Item 5.02Departure of Directors or Certain Officers; Election of Directors; Appointment of Certain Officers; Compensatory Arrangements of Certain Officers.
On December 1, 2025, the Board of Directors (the “Board”) of Seaport Entertainment Group Inc. (the “Company”) appointed Lenah Elaiwat, age 42, as the Chief Financial Officer and Treasurer of the Company.
Ms. Elaiwat served as Interim Chief Financial Officer and Treasurer of the Company from September 4, 2025 to December 1, 2025. Ms. Elaiwat also served as Chief Accounting Officer of the Company from April 2024 to December 1, 2025. Ms. Elaiwat brings nearly 20 years of experience in finance and accounting within the real estate sector. Prior to joining the Company, Ms. Elaiwat was Chief Accounting Officer for Regis Group PLC, where she led the accounting and finance functions for two start-up real estate investment platforms from 2022 to 2024. From 2019 to 2022, she served as Vice President of Accounting and Finance at Midwood Investment and Development, a private commercial real estate developer in New York City, overseeing accounting, treasury, finance and investor relations. Earlier in her career, Ms. Elaiwat held the role of Vice President, Accounting and Finance at Colony Capital Inc. (NYSE: CLNY) and its predecessor, NorthStar Realty Finance (NYSE: NRF), a diversified real estate investment trust, from 2014 to 2019. She began her career in the real estate audit practice at Ernst & Young LLP. Ms. Elaiwat holds a B.S in Information Technology from NJIT and an M.B.A in Professional Accounting from Rutgers University. She is also a Certified Public Accountant.

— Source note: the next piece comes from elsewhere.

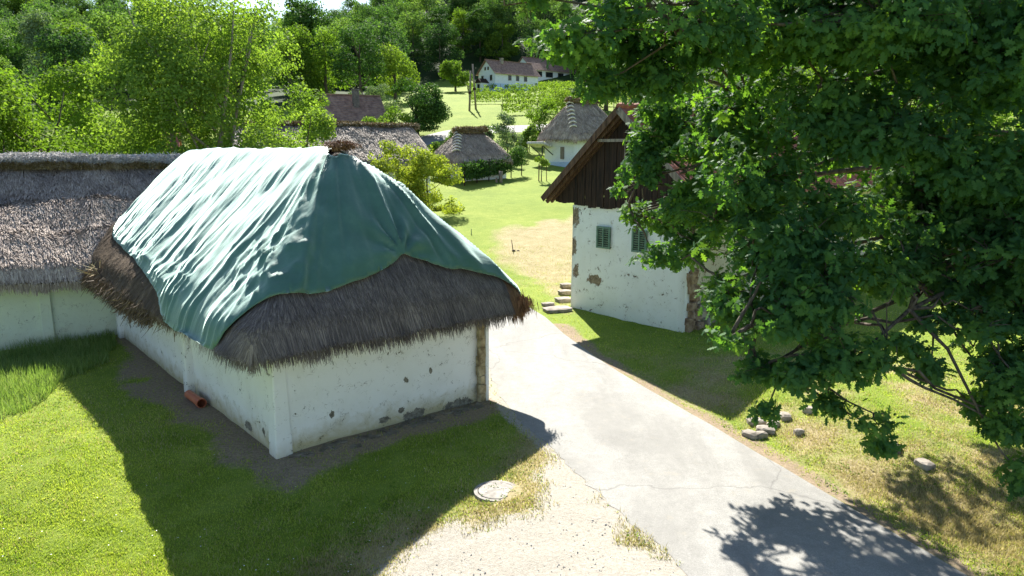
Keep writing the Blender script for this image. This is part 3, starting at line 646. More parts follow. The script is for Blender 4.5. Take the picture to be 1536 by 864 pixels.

There are no arrangements or understandings between Ms. Elaiwat and any other persons pursuant to which she was appointed as Chief Financial Officer and Treasurer of the Company. Further, there are no family relationships between Ms. Elaiwat and any of the Company’s other directors or executive officers, and Ms. Elaiwat is not a party to any transaction, or any proposed transaction, required to be disclosed pursuant to Item 404(a) of Regulation S-K.
In connection with her appointment as Chief Financial Officer and Treasurer of the Company, Ms. Elaiwat entered into an Employment Agreement (the “Agreement”), effective as of November 1, 2025 (the “Effective Date”).
The initial term of the Agreement expires on the fifth anniversary of the Effective Date, unless earlier terminated. Unless earlier terminated, upon the fifth anniversary of the Effective Date and each anniversary thereafter, Ms. Elaiwat’s employment under the Agreement will renew automatically for additional periods of one year, unless either party provides notice of non-renewal at least 60 days prior to the date of automatic renewal.
Under the Agreement, Ms. Elaiwat’s annual base salary is $450,000. During each calendar year of the employment period, Ms. Elaiwat is eligible for an annual cash bonus with a target amount of 75% of her annual base salary based upon the achievement of performance goals established by the Compensation Committee of the Board (the “Compensation Committee”) after consultation with the Chief Executive Officer of the Company (the “CEO”). If the Compensation Committee after consultation with the CEO establishes a minimum overall performance goal that Ms. Elaiwat is required to achieve to receive an annual bonus and the minimum goal is achieved, then the annual bonus for such calendar year will be equal to at least 50% of the target bonus amount, but no more than 150% of the target bonus amount.
Pursuant to the Agreement, on or as soon as practicable following the Effective Date, the Company will grant Ms. Elaiwat an initial equity award with an aggregate grant value of at least $192,329. The Agreement also provides that during each calendar year of the employment period beginning in calendar year 2026, Ms. Elaiwat will be eligible to receive an annual equity award with an aggregate targeted grant value on the date of grant equal to 75% of her annual base salary.
The foregoing description of the Agreement is not complete and is qualified in its entirety by reference to the full text of the Agreement, which is filed as Exhibit 10.1 to this Current Report on Form 8-K and incorporated herein by reference.